[Some records]

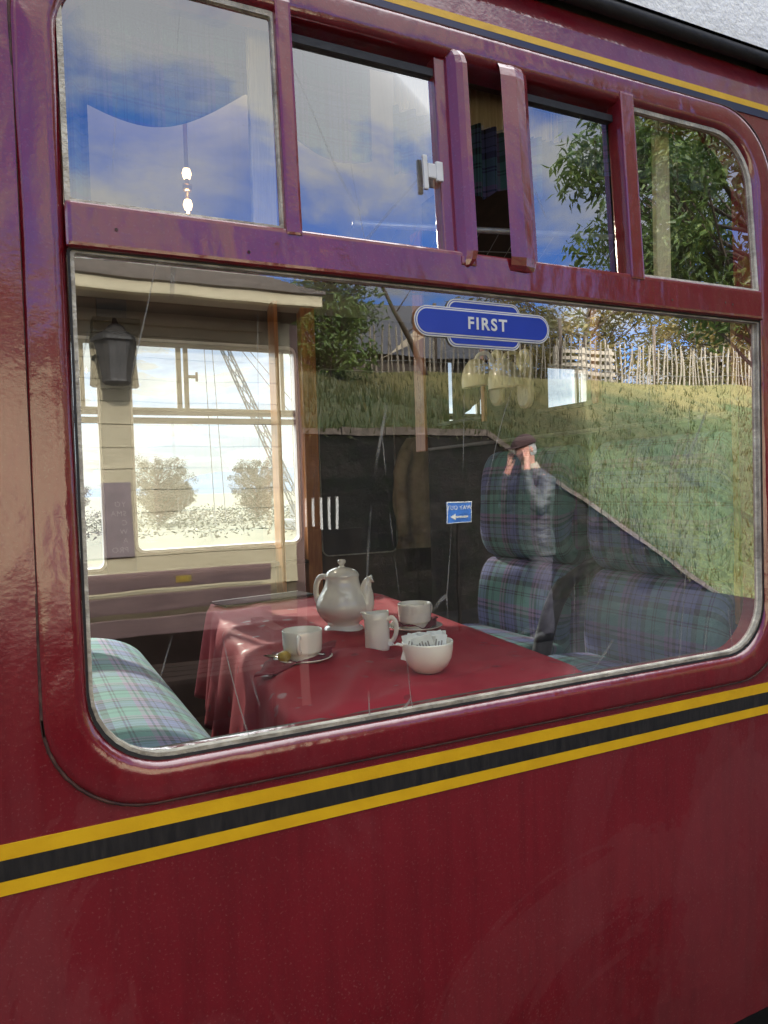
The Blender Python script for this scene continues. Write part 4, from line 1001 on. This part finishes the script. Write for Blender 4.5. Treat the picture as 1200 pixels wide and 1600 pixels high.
# trees
def leaf_cloud(b, c, rad, n, size, drop=0):
    for k in range(n):
        d = Vector((random.gauss(0, 1), random.gauss(0, 1), random.gauss(0, 1))).normalized() * rad * random.random() ** .45
        p = Vector(c) + d
        a = Vector((random.gauss(0, 1), random.gauss(0, 1), random.gauss(0, .5) - drop)).normalized()
        s = a.cross(Vector((random.gauss(0, 1), random.gauss(0, 1), random.gauss(0, 1)))).normalized()
        L = size * random.uniform(.7, 1.3); w_ = L * .17; nn = a.cross(s) * L * .08
        v = [b.verts.new(p), b.verts.new(p + a * L * .35 + s * w_ + nn), b.verts.new(p + a * L), b.verts.new(p + a * L * .35 - s * w_ + nn)]
        b.faces.new(v)
def tree(name, label, loc, h, spread, leaf, mat, n_cl, n_leaf, cl_r, group, seed, trunk_r=.12, low=.25, drop=.6, shape=1.0):
    random.seed(seed); t = thing(name, label, 'tree', loc, group=group)
    b = bmesh.new(); lf = bmesh.new()
    P = [Vector((0, 0, -.4)), Vector((random.uniform(-.1, .1), 0, h * .3)), Vector((random.uniform(-.2, .2), .1, h * .6)), Vector((0, 0, h * .93))]
    PP = catmull(P, 5); tube(b, PP, [trunk_r * (1 - .85 * i / (len(PP) - 1)) for i in range(len(PP))], 9)
    for k in range(n_cl):
        zf = low + (1 - low) * ((k + .5) / n_cl) ** 1.0; a = k * 2.4 + random.uniform(-.4, .4)
        env = math.sin(math.pi * min(1, max(.08, (1.08 - zf) / (1.08 - low) * .9 + .06))) ** .6 * shape
        rr = spread * env * random.uniform(.45, 1.0)
        e = Vector((math.cos(a) * rr, math.sin(a) * rr, h * zf + random.uniform(-.2, .2)))
        s0 = PP[min(len(PP) - 1, int(len(PP) * max(.1, zf - .22)))]
        m_ = s0.lerp(e, .55) + Vector((0, 0, -.10 * rr))
        Q = catmull([s0, m_, e], 4); tube(b, Q, [trunk_r * .30 * (1 - .8 * i / (len(Q) - 1)) for i in range(len(Q))], 5)
        for q in range(3):
            e2 = e + Vector((random.gauss(0, 1), random.gauss(0, 1), random.gauss(0, .7))) * cl_r * .7
            tube(b, [Q[-4], e2], [trunk_r * .1, trunk_r * .03], 4)
            leaf_cloud(lf, e2, cl_r * random.uniform(.5, 1), n_leaf // 3, leaf, drop)
        leaf_cloud(lf, Q[len(Q) // 2], cl_r * .6, n_leaf // 5, leaf, drop)
    mk('trunk', b, M['bark'], t, smooth=True); mk('crown', lf, mat, t, keep=True)
    return t
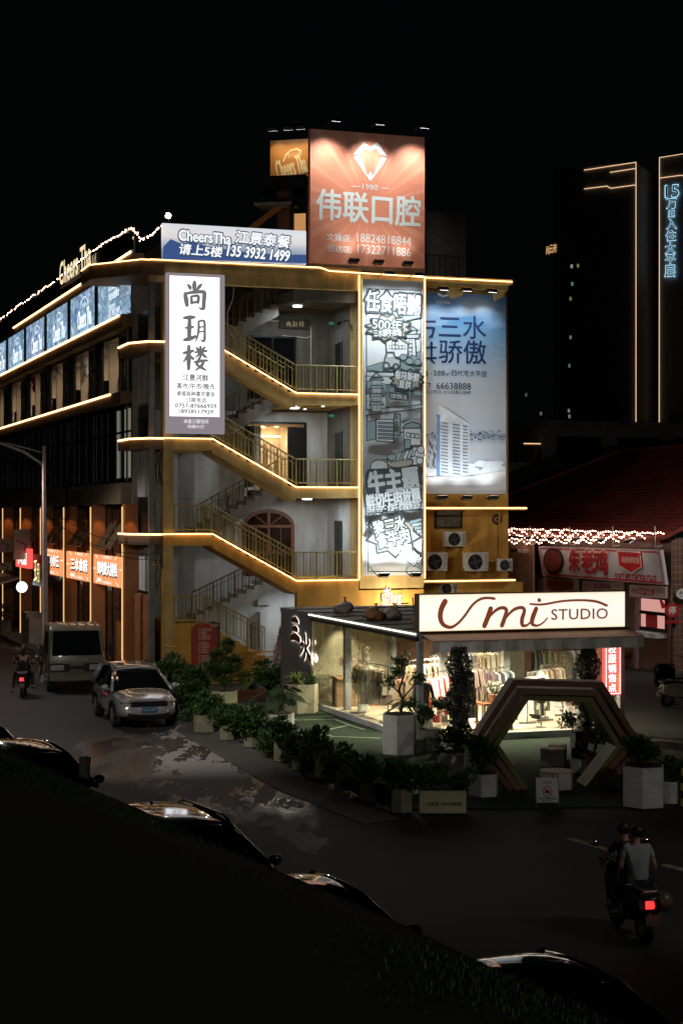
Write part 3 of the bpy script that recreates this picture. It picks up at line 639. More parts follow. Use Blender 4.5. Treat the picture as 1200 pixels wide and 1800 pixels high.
for pg in (((675, 232), (748, 148), (790, 182), (790, 210), (752, 192), (722, 228)), ((790, 182), (835, 148), (905, 245), (858, 234), (826, 190), (790, 210)),
           ((676, 243), (720, 238), (770, 365), (790, 410)), ((902, 254), (860, 246), (812, 365), (790, 410)), ((772, 372), (790, 342), (808, 372), (790, 409))):
    mb.poly(pxp(F, z2b(*pg), .49), .488 if len(pg) > 3 and pg[0][0] == 772 else .49)
for t, r, bo in (("1980", (738, 430, 840, 468), .0), ("伟联口腔", (436, 488, 1118, 688), .026), ("文锋店:", (503, 758, 668, 806), .01), ("18824818844", (703, 766, 1058, 822), .0), ("恒达店:", (507, 833, 668, 880), .01), ("17322711886", (706, 838, 1056, 896), .0)):
    p0, p1 = z2b(r[:2], r[2:]); mb.tpx(F, t, p0[0], p0[1]-1, p1[0], p1[1]-1, .49, bo, 0, -.02)
for r in (((665, 440), (722, 442)), ((858, 453), (915, 456))): mb.line(pxp(F, z2b(*r), .49), .03, .49)
mb.build("lettering", tooth, ob)
MB().box(A0+.2, A0+.4, .76, .9, 15.24, Z1-.5).box(A1-.4, A1-.2, .76, .9, 15.24, Z1-.5).build("support", dark, ob)
MB().box(A0, A1, .45, .8, 15.225, Z0).build("base_beam", brownc, ob)
for k, x in enumerate((572, 648, 725)):
    a, _ = F.px(x, 240, .5)
    flood(F, a, -.65, Z1+.1, (a, .5, Z1-2.0), 480, ("left", "middle", "right")[k]+" floodlight arching over the top of the orange billboard", "floodlights over the orange billboard", .6, (1, .93, .85), 92)
for k, x in enumerate((612, 655, 706)):
    a, _ = F.px(x, 455, .5)
    flood(F, a, -.1, Z0+.12, (a, .5, Z0+1.8), 60, ("left", "middle", "right")[k]+" floodlight at the foot of the orange billboard", "floodlights under the orange billboard", .5, (1, .93, .85), 110)
# ---- small rooftop sign box and stair house
RF = Fr(*F.pt(4.6, 4.0)[:2], -14)
rs = fthing("roof_sign_box", "brown lit box sign with pale script lettering above a dark roof stair", "sign", RF, 0, 0, 18.0)
a0, z1 = RF.px(475, 252); a1, z0 = RF.px(543, 314)
B(a0, a1, 0, 1.8, z0, z1+.1).build("panel", mat("brown_corrugated_sign", (.42, .19, .05), .5, var=.12, scale=2), rs)
mb = MB(); mb.tpx(RF, "Cheers Tha", 485, 276, 538, 310, -.02, .02, 0, .22); mb.tpx(RF, "泰式小馆", 505, 268, 530, 276, -.02, .0, 0, .15)
mb.line([RF.px(x, y) for x, y in ((498, 284), (503, 272), (512, 264), (522, 262), (530, 266))], .06, -.02)
mb.build("lettering", mat("cream_letter", (.7, .6, .42), .5), rs)
for x in (490, 516, 538):
    a, _ = RF.px(x, 240); flood(RF, a, -.7, z1+.35, (a, .0, z1-.8), 70, ("left", "middle", "right")[(490, 516, 538).index(x)]+" small spotlight above the brown roof sign", "spotlights above the roof sign", 0., (1, .75, .4), 80)
st = fthing("roof_stair_house", "dark steel roof stair house with flat canopies and a warm lit window", "roof structure", RF, 0, .3, 15.2)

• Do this
Omit the pictures, then output the rest of the listing exactly.

• The completed task
The Blender Python script for this scene continues. Write part 4, from line 1001 on. This part finishes the script. Write for Blender 4.5. Treat the picture as 1200 pixels wide and 1600 pixels high.
# trees
def leaf_cloud(b, c, rad, n, size, drop=0):
    for k in range(n):
        d = Vector((random.gauss(0, 1), random.gauss(0, 1), random.gauss(0, 1))).normalized() * rad * random.random() ** .45
        p = Vector(c) + d
        a = Vector((random.gauss(0, 1), random.gauss(0, 1), random.gauss(0, .5) - drop)).normalized()
        s = a.cross(Vector((random.gauss(0, 1), random.gauss(0, 1), random.gauss(0, 1)))).normalized()
        L = size * random.uniform(.7, 1.3); w_ = L * .17; nn = a.cross(s) * L * .08
        v = [b.verts.new(p), b.verts.new(p + a * L * .35 + s * w_ + nn), b.verts.new(p + a * L), b.verts.new(p + a * L * .35 - s * w_ + nn)]
        b.faces.new(v)
def tree(name, label, loc, h, spread, leaf, mat, n_cl, n_leaf, cl_r, group, seed, trunk_r=.12, low=.25, drop=.6, shape=1.0):
    random.seed(seed); t = thing(name, label, 'tree', loc, group=group)
    b = bmesh.new(); lf = bmesh.new()
    P = [Vector((0, 0, -.4)), Vector((random.uniform(-.1, .1), 0, h * .3)), Vector((random.uniform(-.2, .2), .1, h * .6)), Vector((0, 0, h * .93))]
    PP = catmull(P, 5); tube(b, PP, [trunk_r * (1 - .85 * i / (len(PP) - 1)) for i in range(len(PP))], 9)
    for k in range(n_cl):
        zf = low + (1 - low) * ((k + .5) / n_cl) ** 1.0; a = k * 2.4 + random.uniform(-.4, .4)
        env = math.sin(math.pi * min(1, max(.08, (1.08 - zf) / (1.08 - low) * .9 + .06))) ** .6 * shape
        rr = spread * env * random.uniform(.45, 1.0)
        e = Vector((math.cos(a) * rr, math.sin(a) * rr, h * zf + random.uniform(-.2, .2)))
        s0 = PP[min(len(PP) - 1, int(len(PP) * max(.1, zf - .22)))]
        m_ = s0.lerp(e, .55) + Vector((0, 0, -.10 * rr))
        Q = catmull([s0, m_, e], 4); tube(b, Q, [trunk_r * .30 * (1 - .8 * i / (len(Q) - 1)) for i in range(len(Q))], 5)
        for q in range(3):
            e2 = e + Vector((random.gauss(0, 1), random.gauss(0, 1), random.gauss(0, .7))) * cl_r * .7
            tube(b, [Q[-4], e2], [trunk_r * .1, trunk_r * .03], 4)
            leaf_cloud(lf, e2, cl_r * random.uniform(.5, 1), n_leaf // 3, leaf, drop)
        leaf_cloud(lf, Q[len(Q) // 2], cl_r * .6, n_leaf // 5, leaf, drop)
    mk('trunk', b, M['bark'], t, smooth=True); mk('crown', lf, mat, t, keep=True)
    return t
Write part 3 of the bpy script that recreates this picture. It picks up at line 639. More parts follow. Use Blender 4.5. Treat the picture as 1200 pixels wide and 1800 pixels high.
for pg in (((675, 232), (748, 148), (790, 182), (790, 210), (752, 192), (722, 228)), ((790, 182), (835, 148), (905, 245), (858, 234), (826, 190), (790, 210)),
           ((676, 243), (720, 238), (770, 365), (790, 410)), ((902, 254), (860, 246), (812, 365), (790, 410)), ((772, 372), (790, 342), (808, 372), (790, 409))):
    mb.poly(pxp(F, z2b(*pg), .49), .488 if len(pg) > 3 and pg[0][0] == 772 else .49)
for t, r, bo in (("1980", (738, 430, 840, 468), .0), ("伟联口腔", (436, 488, 1118, 688), .026), ("文锋店:", (503, 758, 668, 806), .01), ("18824818844", (703, 766, 1058, 822), .0), ("恒达店:", (507, 833, 668, 880), .01), ("17322711886", (706, 838, 1056, 896), .0)):
    p0, p1 = z2b(r[:2], r[2:]); mb.tpx(F, t, p0[0], p0[1]-1, p1[0], p1[1]-1, .49, bo, 0, -.02)
for r in (((665, 440), (722, 442)), ((858, 453), (915, 456))): mb.line(pxp(F, z2b(*r), .49), .03, .49)
mb.build("lettering", tooth, ob)
MB().box(A0+.2, A0+.4, .76, .9, 15.24, Z1-.5).box(A1-.4, A1-.2, .76, .9, 15.24, Z1-.5).build("support", dark, ob)
MB().box(A0, A1, .45, .8, 15.225, Z0).build("base_beam", brownc, ob)
for k, x in enumerate((572, 648, 725)):
    a, _ = F.px(x, 240, .5)
    flood(F, a, -.65, Z1+.1, (a, .5, Z1-2.0), 480, ("left", "middle", "right")[k]+" floodlight arching over the top of the orange billboard", "floodlights over the orange billboard", .6, (1, .93, .85), 92)
for k, x in enumerate((612, 655, 706)):
    a, _ = F.px(x, 455, .5)
    flood(F, a, -.1, Z0+.12, (a, .5, Z0+1.8), 60, ("left", "middle", "right")[k]+" floodlight at the foot of the orange billboard", "floodlights under the orange billboard", .5, (1, .93, .85), 110)
# ---- small rooftop sign box and stair house
RF = Fr(*F.pt(4.6, 4.0)[:2], -14)
rs = fthing("roof_sign_box", "brown lit box sign with pale script lettering above a dark roof stair", "sign", RF, 0, 0, 18.0)
a0, z1 = RF.px(475, 252); a1, z0 = RF.px(543, 314)
B(a0, a1, 0, 1.8, z0, z1+.1).build("panel", mat("brown_corrugated_sign", (.42, .19, .05), .5, var=.12, scale=2), rs)
mb = MB(); mb.tpx(RF, "Cheers Tha", 485, 276, 538, 310, -.02, .02, 0, .22); mb.tpx(RF, "泰式小馆", 505, 268, 530, 276, -.02, .0, 0, .15)
mb.line([RF.px(x, y) for x, y in ((498, 284), (503, 272), (512, 264), (522, 262), (530, 266))], .06, -.02)
mb.build("lettering", mat("cream_letter", (.7, .6, .42), .5), rs)
for x in (490, 516, 538):
    a, _ = RF.px(x, 240); flood(RF, a, -.7, z1+.35, (a, .0, z1-.8), 70, ("left", "middle", "right")[(490, 516, 538).index(x)]+" small spotlight above the brown roof sign", "spotlights above the roof sign", 0., (1, .75, .4), 80)
st = fthing("roof_stair_house", "dark steel roof stair house with flat canopies and a warm lit window", "roof structure", RF, 0, .3, 15.2)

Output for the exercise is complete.